--- begin ---
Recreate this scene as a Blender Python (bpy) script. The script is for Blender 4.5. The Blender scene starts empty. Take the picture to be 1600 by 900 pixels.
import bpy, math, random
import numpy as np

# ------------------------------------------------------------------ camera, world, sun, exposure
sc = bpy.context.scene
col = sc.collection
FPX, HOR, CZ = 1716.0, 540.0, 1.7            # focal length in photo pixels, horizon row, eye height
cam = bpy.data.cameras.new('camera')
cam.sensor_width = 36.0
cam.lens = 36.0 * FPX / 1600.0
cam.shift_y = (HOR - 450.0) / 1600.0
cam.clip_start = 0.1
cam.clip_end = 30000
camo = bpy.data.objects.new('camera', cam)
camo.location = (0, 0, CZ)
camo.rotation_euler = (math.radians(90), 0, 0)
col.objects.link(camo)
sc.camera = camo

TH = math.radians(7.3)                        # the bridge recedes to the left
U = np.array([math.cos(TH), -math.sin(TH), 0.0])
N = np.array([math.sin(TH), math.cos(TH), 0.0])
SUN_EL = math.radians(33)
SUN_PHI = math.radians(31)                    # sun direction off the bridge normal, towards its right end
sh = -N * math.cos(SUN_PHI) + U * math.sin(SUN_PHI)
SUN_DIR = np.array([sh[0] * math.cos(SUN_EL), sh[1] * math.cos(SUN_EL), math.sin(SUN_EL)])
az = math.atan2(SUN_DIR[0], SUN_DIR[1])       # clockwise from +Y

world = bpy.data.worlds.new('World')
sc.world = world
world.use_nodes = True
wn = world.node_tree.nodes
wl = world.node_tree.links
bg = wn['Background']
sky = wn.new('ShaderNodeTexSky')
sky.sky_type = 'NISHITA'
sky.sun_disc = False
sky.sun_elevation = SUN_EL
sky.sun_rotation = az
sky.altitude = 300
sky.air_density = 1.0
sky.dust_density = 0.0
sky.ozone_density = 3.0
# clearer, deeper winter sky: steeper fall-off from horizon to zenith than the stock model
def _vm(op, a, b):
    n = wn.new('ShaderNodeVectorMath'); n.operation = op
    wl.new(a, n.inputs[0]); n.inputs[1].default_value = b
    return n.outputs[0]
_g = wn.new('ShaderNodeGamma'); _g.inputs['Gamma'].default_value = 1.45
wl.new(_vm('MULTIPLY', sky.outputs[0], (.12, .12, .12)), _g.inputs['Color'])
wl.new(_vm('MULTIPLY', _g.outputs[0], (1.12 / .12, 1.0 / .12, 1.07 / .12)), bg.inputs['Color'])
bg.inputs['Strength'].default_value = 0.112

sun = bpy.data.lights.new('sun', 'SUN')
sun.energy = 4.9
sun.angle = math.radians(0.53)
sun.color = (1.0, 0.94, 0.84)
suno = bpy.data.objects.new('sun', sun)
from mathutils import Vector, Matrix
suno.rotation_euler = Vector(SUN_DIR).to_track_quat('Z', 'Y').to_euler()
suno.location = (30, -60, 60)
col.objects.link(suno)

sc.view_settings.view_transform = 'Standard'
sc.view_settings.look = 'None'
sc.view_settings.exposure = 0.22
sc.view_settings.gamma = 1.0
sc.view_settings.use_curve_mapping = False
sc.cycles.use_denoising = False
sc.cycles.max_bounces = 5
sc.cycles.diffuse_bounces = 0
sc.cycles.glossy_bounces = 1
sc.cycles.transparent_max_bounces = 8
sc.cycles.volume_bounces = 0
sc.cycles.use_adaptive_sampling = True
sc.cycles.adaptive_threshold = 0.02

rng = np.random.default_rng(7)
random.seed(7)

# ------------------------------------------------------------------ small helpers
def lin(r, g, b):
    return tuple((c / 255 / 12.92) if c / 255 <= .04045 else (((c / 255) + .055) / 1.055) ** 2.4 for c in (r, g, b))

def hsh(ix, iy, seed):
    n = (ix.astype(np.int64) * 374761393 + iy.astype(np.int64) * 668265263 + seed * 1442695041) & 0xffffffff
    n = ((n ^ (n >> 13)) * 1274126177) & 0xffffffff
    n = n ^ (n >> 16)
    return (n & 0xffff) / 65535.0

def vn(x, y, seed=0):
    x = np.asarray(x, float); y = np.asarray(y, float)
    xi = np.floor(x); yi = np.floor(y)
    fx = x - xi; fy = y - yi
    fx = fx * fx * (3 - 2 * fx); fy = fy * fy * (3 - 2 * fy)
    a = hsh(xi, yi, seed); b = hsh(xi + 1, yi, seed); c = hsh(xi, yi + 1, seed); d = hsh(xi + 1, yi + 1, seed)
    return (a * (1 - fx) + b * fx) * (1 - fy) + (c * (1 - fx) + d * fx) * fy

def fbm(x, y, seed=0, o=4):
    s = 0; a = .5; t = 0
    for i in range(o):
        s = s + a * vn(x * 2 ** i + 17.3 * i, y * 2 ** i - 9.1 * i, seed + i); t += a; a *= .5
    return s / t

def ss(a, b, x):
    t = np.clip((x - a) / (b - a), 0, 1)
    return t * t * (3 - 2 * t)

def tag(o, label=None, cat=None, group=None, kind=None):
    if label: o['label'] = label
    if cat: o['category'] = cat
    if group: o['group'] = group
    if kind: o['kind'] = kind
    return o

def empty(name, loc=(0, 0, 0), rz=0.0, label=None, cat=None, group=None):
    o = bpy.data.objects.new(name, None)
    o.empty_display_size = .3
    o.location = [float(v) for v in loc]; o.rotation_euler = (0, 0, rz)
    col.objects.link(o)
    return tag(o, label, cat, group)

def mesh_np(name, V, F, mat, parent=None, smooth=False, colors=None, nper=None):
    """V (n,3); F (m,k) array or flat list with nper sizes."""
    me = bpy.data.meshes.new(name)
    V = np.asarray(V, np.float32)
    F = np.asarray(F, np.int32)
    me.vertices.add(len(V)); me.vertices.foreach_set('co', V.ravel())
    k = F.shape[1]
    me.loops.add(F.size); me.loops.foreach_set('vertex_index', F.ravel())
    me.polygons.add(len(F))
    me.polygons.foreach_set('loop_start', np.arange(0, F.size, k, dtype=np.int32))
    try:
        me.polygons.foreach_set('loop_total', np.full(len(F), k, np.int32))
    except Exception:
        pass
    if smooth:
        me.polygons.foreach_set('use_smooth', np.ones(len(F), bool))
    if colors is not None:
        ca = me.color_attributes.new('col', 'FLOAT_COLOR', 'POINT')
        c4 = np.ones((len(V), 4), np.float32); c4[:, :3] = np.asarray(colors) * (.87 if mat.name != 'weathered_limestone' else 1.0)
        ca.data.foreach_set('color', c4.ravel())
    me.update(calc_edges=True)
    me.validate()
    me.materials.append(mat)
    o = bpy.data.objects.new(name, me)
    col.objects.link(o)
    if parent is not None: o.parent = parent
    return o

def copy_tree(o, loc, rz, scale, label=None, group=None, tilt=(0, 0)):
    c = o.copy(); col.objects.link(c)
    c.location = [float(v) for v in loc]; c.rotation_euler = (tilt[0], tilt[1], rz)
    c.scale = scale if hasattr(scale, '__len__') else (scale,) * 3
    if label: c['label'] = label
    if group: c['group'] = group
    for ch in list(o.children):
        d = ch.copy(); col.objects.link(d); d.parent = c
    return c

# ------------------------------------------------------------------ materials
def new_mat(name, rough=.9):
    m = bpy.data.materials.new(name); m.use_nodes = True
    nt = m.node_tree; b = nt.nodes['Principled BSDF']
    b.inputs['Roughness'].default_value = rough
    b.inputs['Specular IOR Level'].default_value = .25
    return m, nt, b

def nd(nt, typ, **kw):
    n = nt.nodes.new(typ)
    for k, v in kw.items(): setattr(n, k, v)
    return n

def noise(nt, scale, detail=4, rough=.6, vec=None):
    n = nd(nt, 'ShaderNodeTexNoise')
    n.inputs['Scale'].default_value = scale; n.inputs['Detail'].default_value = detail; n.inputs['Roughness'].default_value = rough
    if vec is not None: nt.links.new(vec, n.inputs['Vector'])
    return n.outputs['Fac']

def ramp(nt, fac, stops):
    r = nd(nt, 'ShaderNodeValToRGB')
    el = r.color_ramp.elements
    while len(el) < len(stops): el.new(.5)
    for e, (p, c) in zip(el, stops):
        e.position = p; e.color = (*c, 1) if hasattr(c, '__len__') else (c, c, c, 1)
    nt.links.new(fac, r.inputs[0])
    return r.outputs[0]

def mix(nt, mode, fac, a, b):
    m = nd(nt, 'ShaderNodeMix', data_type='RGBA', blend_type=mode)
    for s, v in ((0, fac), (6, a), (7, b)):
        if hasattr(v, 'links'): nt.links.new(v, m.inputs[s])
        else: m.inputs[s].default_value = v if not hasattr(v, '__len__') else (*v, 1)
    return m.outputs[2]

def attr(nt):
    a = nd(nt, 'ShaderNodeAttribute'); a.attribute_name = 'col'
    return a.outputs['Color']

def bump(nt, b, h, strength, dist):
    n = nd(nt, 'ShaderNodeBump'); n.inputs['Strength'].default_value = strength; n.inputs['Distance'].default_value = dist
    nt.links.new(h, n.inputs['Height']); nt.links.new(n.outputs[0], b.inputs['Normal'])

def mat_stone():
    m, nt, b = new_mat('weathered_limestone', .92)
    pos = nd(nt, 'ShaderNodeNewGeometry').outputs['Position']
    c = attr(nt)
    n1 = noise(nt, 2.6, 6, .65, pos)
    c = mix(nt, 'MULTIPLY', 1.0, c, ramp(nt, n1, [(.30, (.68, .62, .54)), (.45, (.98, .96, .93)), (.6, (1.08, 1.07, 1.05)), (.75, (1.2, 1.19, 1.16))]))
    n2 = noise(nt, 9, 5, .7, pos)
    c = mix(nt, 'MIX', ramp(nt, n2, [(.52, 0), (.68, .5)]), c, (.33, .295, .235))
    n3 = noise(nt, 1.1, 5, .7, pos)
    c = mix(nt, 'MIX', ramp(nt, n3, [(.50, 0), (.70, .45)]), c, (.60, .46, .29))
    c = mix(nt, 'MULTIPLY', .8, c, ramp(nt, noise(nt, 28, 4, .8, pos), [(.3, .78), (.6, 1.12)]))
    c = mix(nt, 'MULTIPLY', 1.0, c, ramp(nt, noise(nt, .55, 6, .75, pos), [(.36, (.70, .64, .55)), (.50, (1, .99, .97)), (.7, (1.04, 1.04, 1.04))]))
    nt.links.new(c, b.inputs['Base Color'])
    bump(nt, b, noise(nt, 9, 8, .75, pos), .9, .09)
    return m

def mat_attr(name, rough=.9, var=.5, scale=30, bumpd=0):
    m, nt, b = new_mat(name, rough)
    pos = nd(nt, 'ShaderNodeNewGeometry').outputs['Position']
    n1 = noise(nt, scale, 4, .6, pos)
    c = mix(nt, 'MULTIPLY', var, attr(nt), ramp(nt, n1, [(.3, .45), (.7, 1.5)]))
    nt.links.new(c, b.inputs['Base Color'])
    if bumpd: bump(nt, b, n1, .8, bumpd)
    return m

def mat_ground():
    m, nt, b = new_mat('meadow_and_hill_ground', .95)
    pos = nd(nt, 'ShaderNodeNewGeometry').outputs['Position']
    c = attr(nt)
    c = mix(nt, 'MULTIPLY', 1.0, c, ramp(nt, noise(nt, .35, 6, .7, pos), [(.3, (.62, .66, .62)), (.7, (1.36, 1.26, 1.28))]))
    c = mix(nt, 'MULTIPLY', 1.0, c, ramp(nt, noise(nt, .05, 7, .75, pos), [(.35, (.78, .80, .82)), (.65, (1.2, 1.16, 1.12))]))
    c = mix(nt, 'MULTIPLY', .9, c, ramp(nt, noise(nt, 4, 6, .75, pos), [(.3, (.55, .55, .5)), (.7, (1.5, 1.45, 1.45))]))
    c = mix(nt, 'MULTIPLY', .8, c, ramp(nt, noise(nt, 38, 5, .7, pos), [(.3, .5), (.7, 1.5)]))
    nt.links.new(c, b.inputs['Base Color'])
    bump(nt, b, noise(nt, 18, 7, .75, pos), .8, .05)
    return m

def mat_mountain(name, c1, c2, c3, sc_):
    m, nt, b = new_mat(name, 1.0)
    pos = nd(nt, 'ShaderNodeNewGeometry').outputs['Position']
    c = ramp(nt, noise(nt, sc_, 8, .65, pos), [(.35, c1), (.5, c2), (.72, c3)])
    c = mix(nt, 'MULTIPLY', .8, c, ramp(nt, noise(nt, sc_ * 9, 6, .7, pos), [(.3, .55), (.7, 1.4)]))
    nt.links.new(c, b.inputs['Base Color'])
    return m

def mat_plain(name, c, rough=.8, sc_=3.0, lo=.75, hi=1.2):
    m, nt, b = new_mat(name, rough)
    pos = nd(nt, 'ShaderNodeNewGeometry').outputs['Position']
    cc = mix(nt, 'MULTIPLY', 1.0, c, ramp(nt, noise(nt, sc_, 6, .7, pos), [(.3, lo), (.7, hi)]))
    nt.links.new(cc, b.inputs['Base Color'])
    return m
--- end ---
PROBLEM STATEMENT: Look above and repeat, character for character, the lines from the first one to the line with "bg.inputs['Strength'].default_value = 0.112", counting both.

COMPLETED EXERCISE:
Recreate this scene as a Blender Python (bpy) script. The script is for Blender 4.5. The Blender scene starts empty. Take the picture to be 1600 by 900 pixels.
import bpy, math, random
import numpy as np

# ------------------------------------------------------------------ camera, world, sun, exposure
sc = bpy.context.scene
col = sc.collection
FPX, HOR, CZ = 1716.0, 540.0, 1.7            # focal length in photo pixels, horizon row, eye height
cam = bpy.data.cameras.new('camera')
cam.sensor_width = 36.0
cam.lens = 36.0 * FPX / 1600.0
cam.shift_y = (HOR - 450.0) / 1600.0
cam.clip_start = 0.1
cam.clip_end = 30000
camo = bpy.data.objects.new('camera', cam)
camo.location = (0, 0, CZ)
camo.rotation_euler = (math.radians(90), 0, 0)
col.objects.link(camo)
sc.camera = camo

TH = math.radians(7.3)                        # the bridge recedes to the left
U = np.array([math.cos(TH), -math.sin(TH), 0.0])
N = np.array([math.sin(TH), math.cos(TH), 0.0])
SUN_EL = math.radians(33)
SUN_PHI = math.radians(31)                    # sun direction off the bridge normal, towards its right end
sh = -N * math.cos(SUN_PHI) + U * math.sin(SUN_PHI)
SUN_DIR = np.array([sh[0] * math.cos(SUN_EL), sh[1] * math.cos(SUN_EL), math.sin(SUN_EL)])
az = math.atan2(SUN_DIR[0], SUN_DIR[1])       # clockwise from +Y

world = bpy.data.worlds.new('World')
sc.world = world
world.use_nodes = True
wn = world.node_tree.nodes
wl = world.node_tree.links
bg = wn['Background']
sky = wn.new('ShaderNodeTexSky')
sky.sky_type = 'NISHITA'
sky.sun_disc = False
sky.sun_elevation = SUN_EL
sky.sun_rotation = az
sky.altitude = 300
sky.air_density = 1.0
sky.dust_density = 0.0
sky.ozone_density = 3.0
# clearer, deeper winter sky: steeper fall-off from horizon to zenith than the stock model
def _vm(op, a, b):
    n = wn.new('ShaderNodeVectorMath'); n.operation = op
    wl.new(a, n.inputs[0]); n.inputs[1].default_value = b
    return n.outputs[0]
_g = wn.new('ShaderNodeGamma'); _g.inputs['Gamma'].default_value = 1.45
wl.new(_vm('MULTIPLY', sky.outputs[0], (.12, .12, .12)), _g.inputs['Color'])
wl.new(_vm('MULTIPLY', _g.outputs[0], (1.12 / .12, 1.0 / .12, 1.07 / .12)), bg.inputs['Color'])
bg.inputs['Strength'].default_value = 0.112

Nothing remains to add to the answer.